State Leaders Stymied On Agriculture Agenda At WTO Meeting

By: - December 10, 1999 12:00 am

Iowa governor Tom Vilsack should probably avoid black cats, broken mirrors and walking under ladders. Just months after avoiding serious injury in the devastating Taiwan earthquake in October, Vilsack was nearly assaulted by protesters at last week’s World Trade Organization meeting in Seattle. An Iowa state trooper pulled the governor away from the mob, which then attacked a Washington state trooper also escorting Vilsack.

Vilsack was just one of several state officials who are still picking up the pieces after attending the meetings, which were transformed by the violent clashes between police and protesters from a story buried in the business section to a prominent story splashed across the front page.

The protests resulted in at least 500 arrests, spurred a 24-hour downtown curfew and forced Washington governor Gary Locke to mobilize the National Guard and pull an additional 300 state police troopers from their assignments in other parts of the state.

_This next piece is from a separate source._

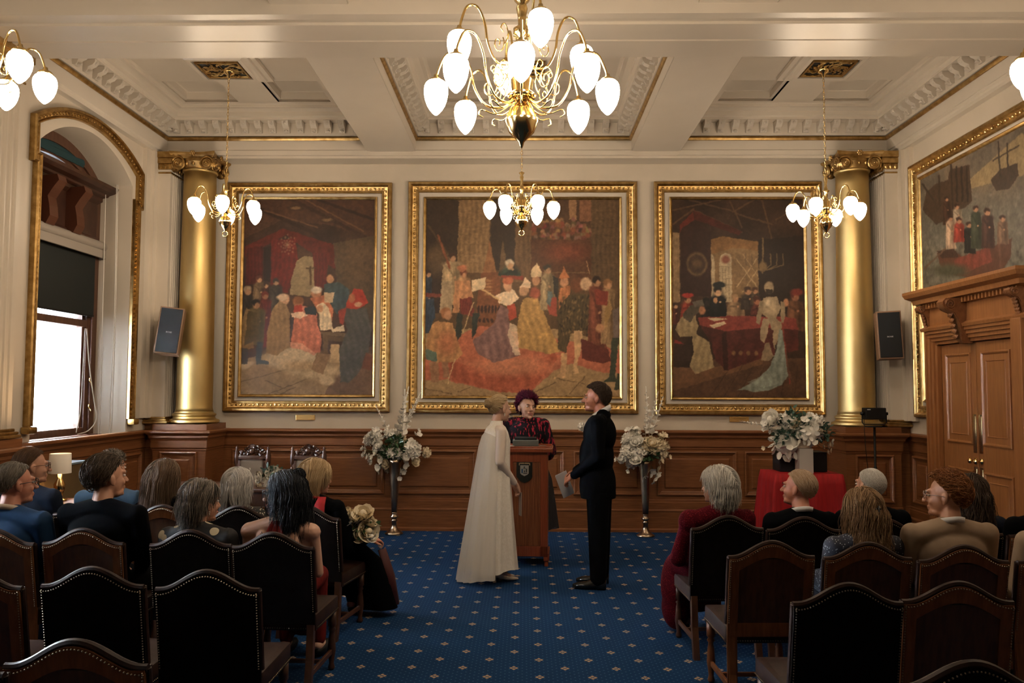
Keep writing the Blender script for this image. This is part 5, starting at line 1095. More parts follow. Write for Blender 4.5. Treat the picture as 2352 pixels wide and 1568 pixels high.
# ================================================================ flowers
PETAL = mat('white_petal', (.84, .82, .76), .6, island=(.92, .90, .85)); PETALC = mat('cream_petal', (.78, .66, .46), .6, island=(.80, .72, .56)); LEAF = mat('green_leaf', (.02, .06, .022), .5, island=(.05, .11, .035)); LEAFB = mat('blue_green_leaf', (.03, .085, .06), .55, island=(.07, .13, .09))
def petal(bm, T, L, W, cup, n=4):
    rows = []
    for i in range(n+1):
        f_ = i/n; w_ = W*math.sin(PI*min(.98, .10+.85*f_))**.7; rows.append([T @ Vector((w_*g, L*f_, cup*L*(f_**1.6)+.25*cup*W*g*g)) for g in (-1, -.4, .4, 1)])
    quadgrid(bm, rows)
def rotz(a): return Matrix.Rotation(a, 4, 'Z')
def rotx(a): return Matrix.Rotation(a, 4, 'X')
def flower_mesh(kind, R_):
    b = nb()
    if kind == 'orchid':
        for k in range(5): petal(b, rotz(2*PI*k/5) @ rotx(.25), .030, .014+.004*(k % 2), .25)
        ell(b, (0, 0, .006), (.006, .006, .008), 1)
    elif kind == 'rose':
        for ring, (n, L, W, tilt, r0) in enumerate(((3, .022, .016, 1.35, .0), (4, .028, .020, 1.1, .004), (5, .034, .024, .75, .006), (6, .038, .026, .35, .008))):
            for k in range(n): petal(b, rotz(2*PI*k/n+ring*.7) @ Matrix.Translation((0, r0, 0)) @ rotx(tilt), L, W, .35)
        ell(b, (0, 0, .016), (.014, .014, .018), 2)
    elif kind == 'ball':
        for k in range(46):
            z = 1-1.7*(k+.5)/46; a = k*2.4; s_ = math.sqrt(max(0, 1-z*z)); d = Vector((s_*math.cos(a), s_*math.sin(a), z)); T = Matrix.Translation(d*.030) @ d.to_track_quat('Z', 'Y').to_matrix().to_4x4() @ rotz(R_.uniform(0, 6)) @ rotx(.5)
            petal(b, T, .017, .009, .5, 3)
        ell(b, (0, 0, 0), .030, 2)
    elif kind == 'spike':
        for k in range(16):
            z = .012*k; a = k*2.4; s_ = 1-.05*k; T = Matrix.Translation((.010*s_*math.cos(a), .010*s_*math.sin(a), z)) @ rotz(a) @ rotx(.5); 
            for q in (-.5, .5): petal(b, T @ rotz(q), .020*s_+.003, .010*s_+.001, .4, 3)
        tube(b, [(0, 0, -.02), (0, 0, .21)], .002, 4)
    me = bpy.data.meshes.new('blossom'); bmesh.ops.recalc_face_normals(b, faces=b.faces[:]); b.to_mesh(me); b.free(); me.polygons.foreach_set('use_smooth', [True]*len(me.polygons)); return me
_R = random.Random(5); FM = {k: flower_mesh(k, _R) for k in ('orchid', 'rose', 'ball', 'spike')};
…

In the midst of the turmoil, state leaders, especially those from agricultural states, attempted to use the meetings as a way to open new markets in the international economy and lower existing tariffs on exported agricultural products.

North Dakota Governor Ed Schafer and several other officials traveled to the meeting to promote the state’s agricultural interests to an international market. They met with Australian and Canadian officials to discuss farm subsidies in an international context. While they emerged from that meeting with a general agreement, the North Dakotans’ meetings with European Union and Japanese officials did not fare as well.

U.S. Senator Tom Daschle, a South Dakota Democrat and Senate minority leader, warned that European and Asian history and tradition leads those countries to be wary of relying on imported food.

“It’s more personal when it comes to food. They’ve made it a national mantra not to be dependent on other countries for food,” Daschle said in a press conference.

Nonetheless, officials from agriculture states pressed their agenda and tried to articulate their goals to constituents at home suddenly bombarded by images of riot police firing tear gas into crowds of protesters.

“One of the real questions that people ask is, what is your reason for going and what’s the likelihood of something coming out?’ Our goal here is to try and get our agenda heard,” North Dakota Wheat Commission administrator Neal Fisher told the Bismarck Tribune.

Fisher and U.S. Rep. Earl Pomeroy reported that they were forced to cancel several meetings because of the street violence, including once when they were unable to get through security at Gov. Schafer’s hotel.

Seattle wasn’t the only place protesters gathered. A group of 100 peaceful protesters representing agriculture interests, organized labor and environmental groups marched on the Idaho statehouse last week to show their opposition to Idaho senators Larry Craig and Mike Crapo’s participation in the meetings.

Leaders from South Dakota also attended the WTO meetings in Seattle to promote the interests of the state’s farmers and ranchers. According to South Dakota Farm Bureau spokesman Mike Held, U.S. agricultural products face an average tariff of 50 percent when they enter other countries. U.S. tariffs on agricultural products are closer to 10 percent.

“It’s not an equal playing field. That’s what we’re trying to get at. This meeting has determined the parameters of discussions that will take place over the next two to five years, and we are going to keep agriculture at the top of the agenda,” Held said.

Agriculture was such an important topic at the meetings that President Clinton appointed Agriculture Secretary Dan Glickman as the chief United States spokesman for the Seattle talks.

While South Dakota government officials were busy meeting with delegations from Japan, France, Italy, Spain and Canada, some South Dakota farmers joined in the protests.

South Dakota Farmers Union president Dennis Wiese led some of his constituents in joining the protests aimed at protecting the environment and assuring that trade does not overshadow human rights in foreign policy.

“There’s more to trade than just selling more grain or cattle. There are other values that need to be addressed and we must do it in a way that raises the standard of living in other nations up to ours, not by lowering our own,” Wiese said.

WTO officials project that removing barriers to trade will increase global output by 3 percent and put an additional $1.2 trillion into the world economy, particularly benefiting poor countries.

But the failure to agree even on an agenda between the European Union and United States over farm subsidies now casts doubt over some of those predictions.

In the end, the violent clashes between protesters and police had their intended effect since WTO leaders adjourned the meetings without any significant agreements on agricultural policy. But that doesn’t mean the WTO won’t figure largely in the future of agricultural trade policies.

“We cannot stop the World Trade Organization because there is already globalization now. Our world is becoming smaller and smaller,” said union president Dennis Wiese.